Balita bernama Angga itu dirawat intensif di RSUD dr Soedono Madiun bersama kakaknya, Anggun, yang juga selamat dari musibah tersebut. Keduanya menderita cedera otak berat. Namun, ibu mereka, Lemi Muhanda, meninggal dunia dengan kondisi mengenaskan.

Celaka dan musibah kerap menimpa pesawat-pesawat militer kita. Dan kita selalu berharap itu menjadi yang terakhir. Semoga tragedi tersebut memang benar-benar yang terakhir dan pemerintah tak lagi menunggu hingga upacara khidmat kesekian untuk menyambut jenazah para prajuritnya yang gugur karena kecelakaan.


*Lewat tulisan ini, saya turut berduka cita mendalam kepada para keluarga korban. Innalillahi wa innailaihi rajiuun.

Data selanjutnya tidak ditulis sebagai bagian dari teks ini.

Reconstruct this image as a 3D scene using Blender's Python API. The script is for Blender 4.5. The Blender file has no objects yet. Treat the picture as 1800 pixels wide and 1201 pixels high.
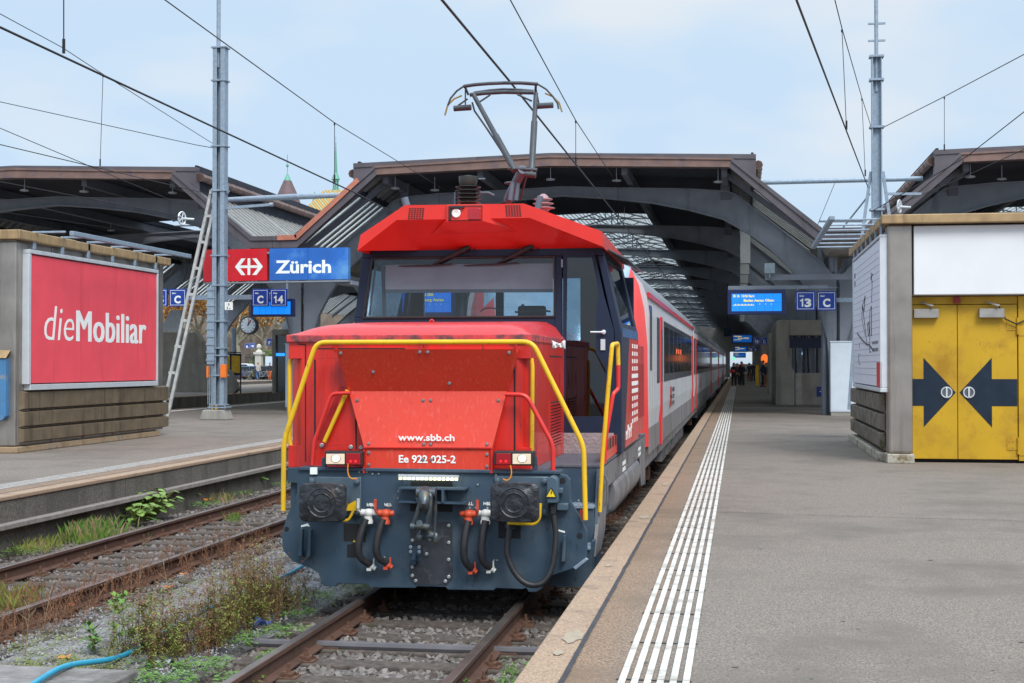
import bpy, bmesh, math, random
from mathutils import Vector as V, Matrix, noise
S = bpy.context.scene
COL = S.collection
R = math.radians
PI = math.pi
rnd = random.Random(11)

# ---------------------------------------------------------------- camera
CAMP = V((2.76, 0.0, 2.2))
FPX = 2500.0
PIT = math.atan((640 - 600.5) / FPX)
PSI = math.atan(400 * math.cos(PIT) / FPX)
cd = bpy.data.cameras.new('camera'); cd.lens = 50.0; cd.sensor_width = 36.0
cd.clip_start = 0.1; cd.clip_end = 3000
cam = bpy.data.objects.new('camera', cd); COL.objects.link(cam)
cam.location = CAMP; cam.rotation_euler = (R(90) + PIT, 0, PSI)
S.camera = cam
FWD = V((-math.sin(PSI) * math.cos(PIT), math.cos(PSI) * math.cos(PIT), math.sin(PIT)))
RGT = V((math.cos(PSI), math.sin(PSI), 0)); UPV = RGT.cross(FWD)
def at(x, y, X=None, Y=None, Z=None):
    """point of the survey photograph (1800x1201 grid) on a vertical or level plane of the site"""
    d = FWD + RGT * ((x - 900) / FPX) - UPV * ((y - 600.5) / FPX)
    if X is not None: t = (X - CAMP.x) / d.x
    elif Y is not None: t = (Y - CAMP.y) / d.y
    else: t = (Z - CAMP.z) / d.z
    return CAMP + d * t

# ---------------------------------------------------------------- light
SUN_EL, SUN_AZ = R(48), R(150)          # azimuth: direction the light comes from, clockwise from +Y
S.view_settings.view_transform = 'Standard'; S.view_settings.look = 'None'
S.view_settings.gamma = 1.0; S.view_settings.use_curve_mapping = False
S.view_settings.exposure = 0.92
w = bpy.data.worlds.new('World'); S.world = w; w.use_nodes = True
nt = w.node_tree; nt.nodes.clear()
def wn(t, **k):
    n = nt.nodes.new(t)
    for a, b in k.items(): setattr(n, a, b)
    return n
sky = wn('ShaderNodeTexSky', sky_type='NISHITA', sun_disc=False, sun_elevation=SUN_EL, sun_rotation=SUN_AZ)
sky.air_density = 1.0; sky.dust_density = 1.2; sky.ozone_density = 1.5
tc = wn('ShaderNodeTexCoord')
mp = wn('ShaderNodeMapping'); mp.inputs['Scale'].default_value = (1.0, 1.0, 2.6)
nz = wn('ShaderNodeTexNoise'); nz.inputs['Scale'].default_value = 2.3; nz.inputs['Detail'].default_value = 3.5; nz.inputs['Roughness'].default_value = .5
rp = wn('ShaderNodeValToRGB')
rp.color_ramp.elements[0].position = .38; rp.color_ramp.elements[0].color = (.8, .8, .8, 1)
rp.color_ramp.elements[1].position = .68; rp.color_ramp.elements[1].color = (.95, .95, .95, 1)
mx = wn('ShaderNodeMix', data_type='RGBA')
sp = wn('ShaderNodeSeparateXYZ')
up = wn('ShaderNodeMapRange'); up.inputs['From Min'].default_value = 0.0; up.inputs['From Max'].default_value = .32
up.inputs['To Min'].default_value = 0; up.inputs['To Max'].default_value = 1
cl = wn('ShaderNodeMix', data_type='RGBA')
cl.inputs[6].default_value = (3.35, 4.4, 5.75, 1); cl.inputs[7].default_value = (4.1, 5.1, 6.0, 1)
bg = wn('ShaderNodeBackground'); bg.inputs['Strength'].default_value = .085
ou = wn('ShaderNodeOutputWorld')
L = nt.links.new
L(tc.outputs['Generated'], mp.inputs['Vector']); L(mp.outputs[0], nz.inputs['Vector']); L(nz.outputs['Fac'], rp.inputs[0])
L(rp.outputs[0], mx.inputs[0]); L(sky.outputs[0], mx.inputs[6])
L(tc.outputs['Generated'], sp.inputs[0]); L(sp.outputs['Z'], up.inputs['Value']); L(up.outputs[0], cl.inputs[0])
nz2 = wn('ShaderNodeTexNoise'); nz2.inputs['Scale'].default_value = 5.0; nz2.inputs['Detail'].default_value = 3.0; nz2.inputs['Roughness'].default_value = .45
rp2 = wn('ShaderNodeValToRGB'); rp2.color_ramp.elements[0].position = .45; rp2.color_ramp.elements[0].color = (0, 0, 0, 1); rp2.color_ramp.elements[1].position = .64; rp2.color_ramp.elements[1].color = (.75, .75, .75, 1)
wm = wn('ShaderNodeMix', data_type='RGBA'); wm.inputs[7].default_value = (5.3, 5.45, 5.6, 1)
L(mp.outputs[0], nz2.inputs['Vector']); L(nz2.outputs['Fac'], rp2.inputs[0]); L(rp2.outputs[0], wm.inputs[0]); L(cl.outputs[2], wm.inputs[6])
zg = wn('ShaderNodeMapRange'); zg.inputs['From Min'].default_value = .3; zg.inputs['From Max'].default_value = .85; zg.inputs['To Min'].default_value = 1.0; zg.inputs['To Max'].default_value = 2.3
zm = wn('ShaderNodeVectorMath', operation='SCALE'); L(sp.outputs['Z'], zg.inputs['Value']); L(wm.outputs[2], zm.inputs[0]); L(zg.outputs[0], zm.inputs['Scale'])   # overcast: brighter towards the zenith
L(zm.outputs[0], mx.inputs[7]); L(mx.outputs[2], bg.inputs['Color']); L(bg.outputs[0], ou.inputs['Surface'])
sd = bpy.data.lights.new('sun', 'SUN'); sd.energy = 1.5; sd.angle = R(24); sd.color = (1, .96, .9)
so = bpy.data.objects.new('sun', sd); COL.objects.link(so)
sdir = V((math.sin(SUN_AZ) * math.cos(SUN_EL), math.cos(SUN_AZ) * math.cos(SUN_EL), math.sin(SUN_EL)))
so.rotation_euler = sdir.to_track_quat('Z', 'Y').to_euler()

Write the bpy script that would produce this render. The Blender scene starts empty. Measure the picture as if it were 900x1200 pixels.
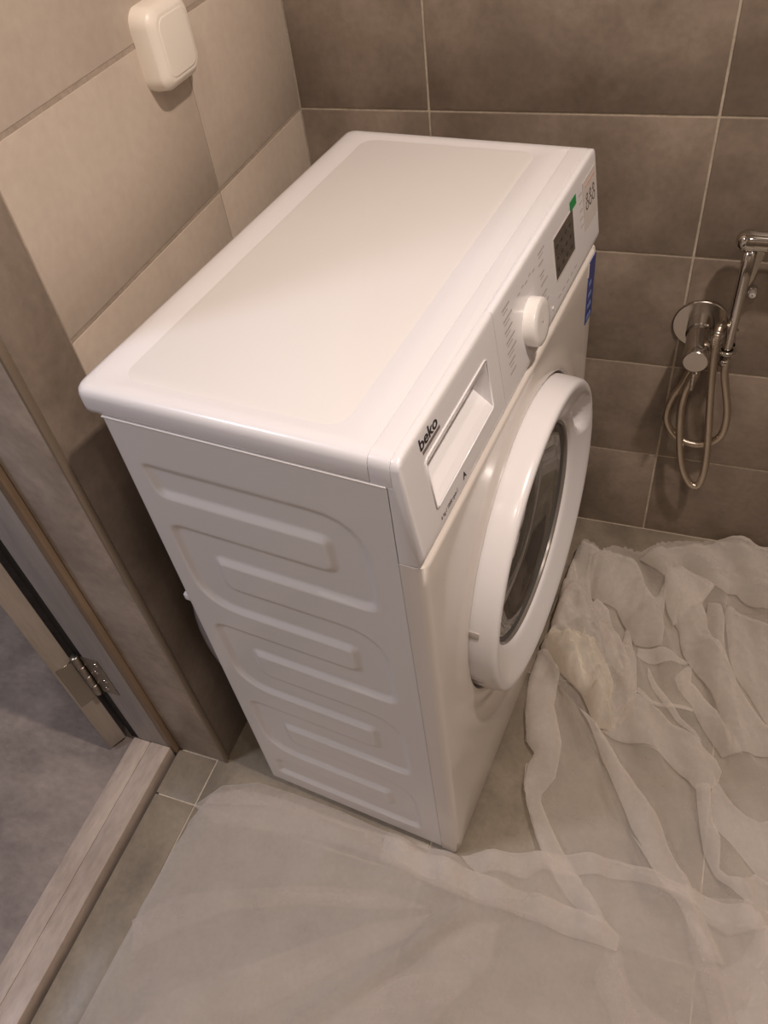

Surabaya, pengujung Mei 2009
(dimuat eramuslim, 27 Mei 2009)

1 komentar:

Anonim mengatakan...

Kematian akan datang, itu adalah sebuah kepastian. namun kapan, dimana dan dengan jalan apa dia datang, tiada satupun yang tahu. yang terpenting adalah bukan kapan, dimana dan dengan jalan apa kematian menjemput kita, tapi lebih perlu dipersiapkan bahwa kapanpun, dimanapun dan dengan jalan apapun kita sudah menyiapkan perbekalan untuk kehidupan abadi kelak. kita harus selalu ingat, bahwa siap tidak siap, kematian tak pernah memperdulikan itu.